Ghazvini has had an impact also on his son, Jawad. At 3, Jawad put on his father's robe (abaa) and pretended to be an imam. At 15, Jawad enrolled to become an imam. At 21, he now is an imam, serving in Fort Lauderdale, Fla.
Ghazvini says he didn't feel pressure to become an imam. Some of his brothers' sons also became imams, but not all of them.
"God has to see it through," Ghazvini says.
A priest
Petersen is the youngest of five children. His oldest sister was in a convent when he was born, and a second sister also entered a convent.
Petersen says six first cousins, an aunt and a great aunt also were nuns.
"I come from a terribly Catholic family," he says, crediting his Irish Catholic mother, Maryellen. His father, Edwin, was a Lutheran who converted to Catholicism.

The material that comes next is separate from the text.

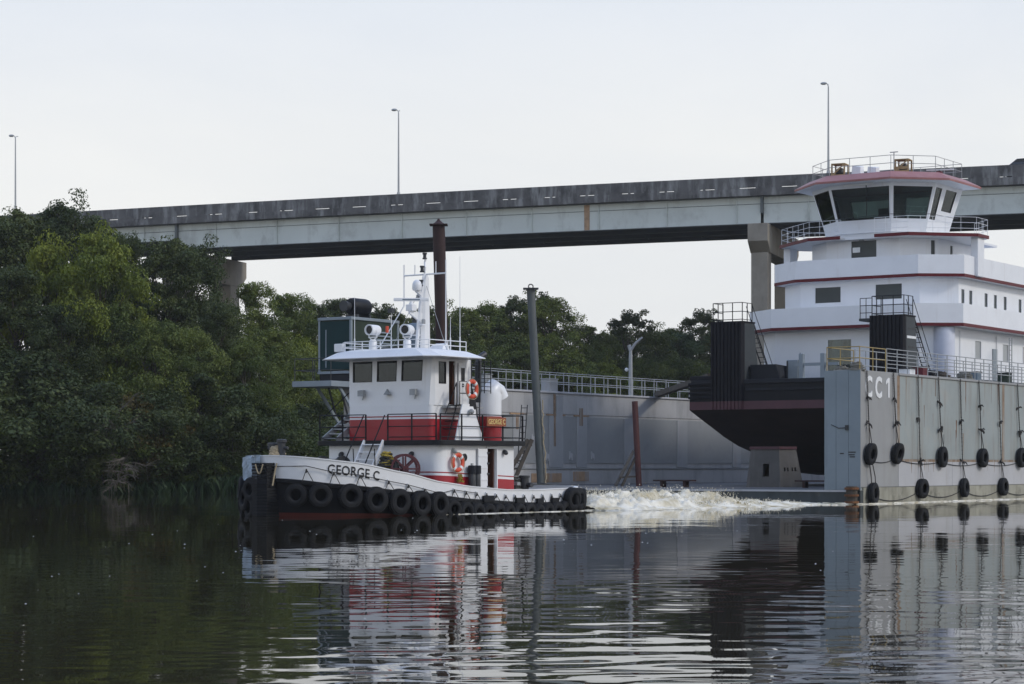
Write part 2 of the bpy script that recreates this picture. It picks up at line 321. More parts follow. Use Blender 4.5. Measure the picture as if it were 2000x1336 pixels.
def river():
    """one sheet: real wind ripples (a sum of small waves) on the open river in front, flat far water around it"""
    X0, X1, Y0, Y1 = -26.0, 26.0, 9.0, 74.0
    xs = np.arange(X0, X1+.01, .16); ys = [Y0]
    while ys[-1] < Y1: ys.append(ys[-1]+max(.065, ys[-1]**2*.000115))
    ys[-1] = Y1; ys = np.array(ys); gx, gy = np.meshgrid(xs, ys); rg = np.random.default_rng(12); h = np.zeros_like(gx); nw = 64
    patch = np.zeros_like(gx)
    for _ in range(7):
        a = rg.uniform(0, 6.28); k = 2*np.pi/rg.uniform(9, 26); patch += np.sin(k*(gx*np.cos(a)*.6+gy*np.sin(a))+rg.uniform(0, 6.28))
    patch = (.75+.35*np.clip(patch/2.2, -1, 1.2))*np.clip(.45+(gx+.10*gy+1.5)*.10, .42, 1.0)       # calmer in the lee of the wooded bank
    for _ in range(nw):
        lam = np.exp(rg.uniform(np.log(.34), np.log(1.25))); th = np.pi/2+rg.normal(0, .42); k = 2*np.pi/lam
        fade = np.clip((WLIM*lam-gy)/(WLIM*lam*.4), 0, 1)
        h += (SLOPE*np.sqrt(2/nw)/k)*fade*np.sin(k*(gx*np.cos(th)+gy*np.sin(th))+rg.uniform(0, 6.28))
    edge = np.clip((gx-X0)/3, 0, 1)*np.clip((X1-gx)/3, 0, 1)*np.clip((gy-Y0)/2, 0, 1)*np.clip((Y1-gy)/14, 0, 1)
    z = h*patch*edge; nx, ny = len(xs), len(ys); n = nx*ny; co = np.zeros((n+4, 3), np.float32); co[:n, 0] = gx.ravel(); co[:n, 1] = gy.ravel(); co[:n, 2] = z.ravel()
    co[n:] = ((-840, -140, 0), (840, -140, 0), (840, 1540, 0), (-840, 1540, 0)); i = np.arange(nx-1)[None, :]+np.arange(ny-1)[:, None]*nx; i = i.ravel()
    fs = np.stack([i, i+1, i+nx+1, i+nx], 1).tolist(); lb, rb, lt, rt = 0, nx-1, (ny-1)*nx, ny*nx-1
    fs += [[n, n+1, rb]+list(range(nx-2, -1, -1)), [n+1, n+2, rt]+[r*nx+nx-1 for r in range(ny-2, -1, -1)], [n+2, n+3, lt]+[lt+c for c in range(1, nx)], [n+3, n, lb]+[r*nx for r in range(1, ny)]]
    me = bpy.data.meshes.new('river_water'); me.from_pydata(co.tolist(), [], fs); me.polygons.foreach_set('use_smooth', [True]*(len(fs)-4)+[False]*4); me.materials.append(water_mat())
    o = bpy.data.objects.new('river_water', me); COL.objects.link(o); tag(o, kind='structure')
SLOPE, WLIM = .0138, 60.0
river()

# ------------------------------------------------------------------ river bank
SHORE = [(-700, 118), (-120, 128), (-60, 136), (-33, 140), (-22, 143), (-17, 150), (-16, 168), (-14, 186), (-4, 205), (14, 224), (40, 243), (80, 262), (160, 290), (700, 420)]
def bank():
    random.seed(3); pts = []
    for (x0, y0), (x1, y1) in zip(SHORE[:-1], SHORE[1:]):
        k = max(2, min(40, int(math.hypot(x1-x0, y1-y0)/3)))
        for i in range(k): t = i/k; pts.append(V((x0+(x1-x0)*t, y0+(y1-y0)*t, 0)))
    pts.append(V((*SHORE[-1], 0))); rows = []
    for off, z in ((-1.0, -.6), (0.3, .12), (1.2, .5), (3.0, .9), (8, 1.5), (30, 2.0), (120, 2.4), (420, 3)):
        row = []
        for i, p in enumerate(pts):
            d = (pts[min(i+1, len(pts)-1)] - pts[max(i-1, 0)]).normalized(); n = V((-d.y, d.x, 0))
            if off > 8: n = V((-.12, 1, 0)).normalized()
            row.append(p + n*(off + random.uniform(-.3, .3)*min(1, abs(off))) + V((0, 0, z + random.uniform(-.08, .08))))
        rows.append(row)
    m = MB(); m.loft(rows, closed=False, cap=False); return m
tag(bank().build('river_bank', M['earth'], smooth=True), kind='structure')

# ------------------------------------------------------------------ highway bridge
BR = empty('highway_bridge', (-12.2, 233, 0), R(-17.75), 'long pale green girder highway bridge with dark stained concrete parapet high over the river', 'bridge')
ztop = lambda x: 30.91 + .0105*x - .00006*x*x
def strip(m, y0, y1, dz0, dz1, xa, xb, step=6.0):
    k = max(1, round((xb-xa)/step)); rings = []
    for i in range(k+1):
        x = xa+(xb-xa)*i/k; z = ztop(x); rings.append([(x, y0, z+dz0), (x, y1, z+dz0), (x, y1, z+dz1), (x, y0, z+dz1)])
    m.loft(rings)
XA, XB = -130, 130
m = MB(); strip(m, -.1, 15.5, -1.95, -1.2, XA, XB); m.build('deck_slab', M['parapet'], BR)
m = MB(); strip(m, .45, 15.0, -1.2, -1.12, XA, XB); m.build('roadway', M['asphalt'], BR)
random.seed(11)
for (ya, yb) in ((0, .32), (15.1, 15.42)):          # each parapet: a solid upper beam over short upstands, drainage slots between them
    x = XA
    while x < XB:
        L_ = 13.4; m = MB(); strip(m, ya, yb, -1.09, 0, x+.015, min(XB, x+L_)-.015); m.build('parapet_panel', M['parapet'], BR); x += L_
    x = XA - 1.2
    while x < XB:
        m = MB(); w_ = random.uniform(2.5, 3.15); strip(m, ya+.01, yb-.01, -1.2, -1.09, x, x+w_, 10)
        if random.random() < .4:
            xx = x+w_+random.uniform(.3, .7); strip(m, ya+.01, yb-.01, -1.2, -1.09, xx, xx+.2, 10)
        m.build('parapet_upstand', M['parapet'], BR); x += 4.25
for y, near in ((.75, True), (5.2, False), (9.8, False), (14.4, False)):
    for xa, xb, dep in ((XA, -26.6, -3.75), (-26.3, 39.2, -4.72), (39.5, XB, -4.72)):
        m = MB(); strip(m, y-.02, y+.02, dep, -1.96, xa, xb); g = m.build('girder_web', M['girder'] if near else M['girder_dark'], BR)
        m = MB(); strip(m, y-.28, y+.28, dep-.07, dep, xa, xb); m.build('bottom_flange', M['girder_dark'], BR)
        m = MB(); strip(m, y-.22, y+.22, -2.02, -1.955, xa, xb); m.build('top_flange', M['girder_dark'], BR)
        if near:
            x = xa+4.6
            while x < min(xb, 75):
                m = MB(); z = ztop(x); m.box(x-.025, x+.025, y-.2, y-.022, z+dep, z-2.03); m.build('stiffener', M['girder'], g); x += 7.3
            m = MB(); strip(m, y-.06, y-.022, -2.75, -2.70, xa, xb); m.build('longitudinal_stiffener', M['girder_dark'], g)
for xa, xb in ((-12, -4), (19.6, 20.6)):
    pass
m = MB(); z = ztop(20.8); m.box(20.5, 21.1, .68, .715, z-4.68, z-2.05); m.build('rust_stained_cover', M['ochre'], BR)
for xc in (-26.45, 39.35):
    m = MB(); m.box(xc-.12, xc+.12, .3, 15.1, ztop(xc)-3.7, ztop(xc)-1.97); m.build('diaphragm', M['girder_dark'], BR)
for x in [i*6.0-24 for i in range(17)]:
    m = MB(); z = ztop(x); m.bar((x, .8, z-4.4), (x, 14.4, z-3.2), .12, .12); m.bar((x, .8, z-3.2), (x, 14.4, z-4.4), .12, .12); m.build('cross_brace', M['girder_dark'], BR)
def pier(xc, w, cols, capd=2.9, lo=0.0, cw=1.75):
    z = ztop(xc)-4.85; cap = MB()
    cap.loft([[(xc-w/2, y, z-d), (xc+w/2, y, z-d), (xc+w/2, y, z), (xc-w/2, y, z)] for y, d in ((-.9, capd*.62), (.6, capd), (15, capd), (16.5, capd*.62))])
    c = cap.build('pier_cap', M['concrete'], BR, bevel=.06)
    for y in (.75, 5.2, 9.8, 14.4):
        m = MB(); m.box(xc-.5, xc+.5, y-.4, y+.4, z, z+.06); m.build('bearing_pad', M['girder_dark'], c)
    for y in cols:
        m = MB(); m.box(xc-cw/2, xc+cw/2, y-cw/2, y+cw/2, lo, z-capd+.01); m.build('pier_column', M['concrete'], BR, bevel=.08)
pier(39.2, 2.1, (.9, 13.4), cw=1.75)
pier(-26.6, 2.6, (1.2, 13.4), capd=3.0, cw=2.5)
pier(98, 2.1, (2.2, 10.2)); pier(-85, 1.6, (2.2, 10.2))
# lamp posts
def lamp_post(x, label):
    z = ztop(x); o = empty('street_lamp', BR.matrix_basis @ V((x, .16, z-.02)), R(-17.75), label, 'street lamp', 'tall lamp posts along the bridge parapet')
    m = MB(); m.cyl((0, 0, 0), (0, 0, 8.75), .115, .065, 10); m.cyl((0, 0, 0), (0, 0, .25), .2, .16, 10); m.build('pole', M['lamp_steel'], o, smooth=True)
    m = MB(); m.tube([(0, 0, 8.7), (-.02, .1, 8.95), (-.12, .5, 9.08), (-.2, .9, 9.1)], .045, 6); m.tube([(0, 0, 8.75), (-.1, -.05, 9.0), (-.35, -.1, 9.08)], .045, 6); m.build('arm', M['lamp_steel'], o, smooth=True)
    m = MB(); m.ball((-.45, -.12, 9.06), .3, 6, (1.15, .6, .5)); m.build('lamp_head', M['lamp_steel'], o, smooth=True)
BR.matrix_basis  # (identity parent: the basis is the world matrix)
lamp_post(-46.5, 'slim lamp post on bridge above the trees, leftmost of the three')
lamp_post(0, 'slim lamp post on bridge parapet between the trees and tugboat mast, middle of the three')
lamp_post(46.2, 'slim lamp post on bridge just behind the towboat pilothouse roof, rightmost of three')
# car on the bridge
CR = empty('car', BR.matrix_basis @ V((65.3, 1.75, ztop(65.3)-1.12)), R(-17.75+.4), 'dark car driving on the bridge, its roof just above the parapet', 'car')
m = MB()
prof = [(-2.1, .45), (-2.15, .9), (-1.3, 1.02), (-.6, 1.5), (.8, 1.55), (1.65, 1.05), (2.15, .95), (2.2, .45)]
m.loft([[(x, y*(0.86 if z > 1.2 else 1), z) for x, z in prof] for y in (-.85, .85)]); m.build('body', M['skin'], CR, bevel=.05)
m = MB(); m.loft([[(x, y, z) for x, z in ((-1.15, 1.06), (-.55, 1.46), (.75, 1.5), (1.45, 1.08))] for y in (-.80, .80)])
m.build('window_band', M['lens'], CR)
for x in (-1.35, 1.35):
    for y in (-.8, .8):
        m = MB(); m.lathe([(.16, -.1), (.33, -.1), (.33, .1), (.16, .1)], 16, Matrix.Translation((x, y, .33)) @ Matrix.Rotation(R(90), 4, 'X')); m.build('wheel', M['rubber'], CR)
CR.scale = (1.05, 1, 1.22)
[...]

"My dad was doomed," Petersen says with a laugh.
In 1937, when Petersen was 4, he moved with his family to Randsburg, a small town in eastern Kern County.
That's where God intervened, Petersen says.
"Out of the blue, we got a little resident priest in our little town - out in the middle of the wilds," Petersen remembers.
The priest, the Rev. Francis Pointek, galvanized the community.
"There were people coming out of the woodwork that we didn't even know were Catholic," Petersen says. "Why did they send him? There were so few of us. Then we became full."
Petersen was 11.
The next year, the priest asked Petersen, "Would you be interested in going to seminary?"
"When you're out in the sticks, the thought of going away isn't something that comes up," Petersen says.
Petersen said yes.
"He triggered something that was already in my head," he says
At 13, Petersen left for Columbus, Ohio, where he entered the Pontifical College Josephinum. Petersen spent 12 years there.
Upon his return to Randsburg, Petersen says, he was
spiritually encouraged by a Methodist minister, Carrie Ovall.
"She sent me a birthday card every year until she died - at 95,"
Petersen says.
Petersen has spent 45 years in the priesthood. "I know to this day that I owe my priesthood to Francis Pointek."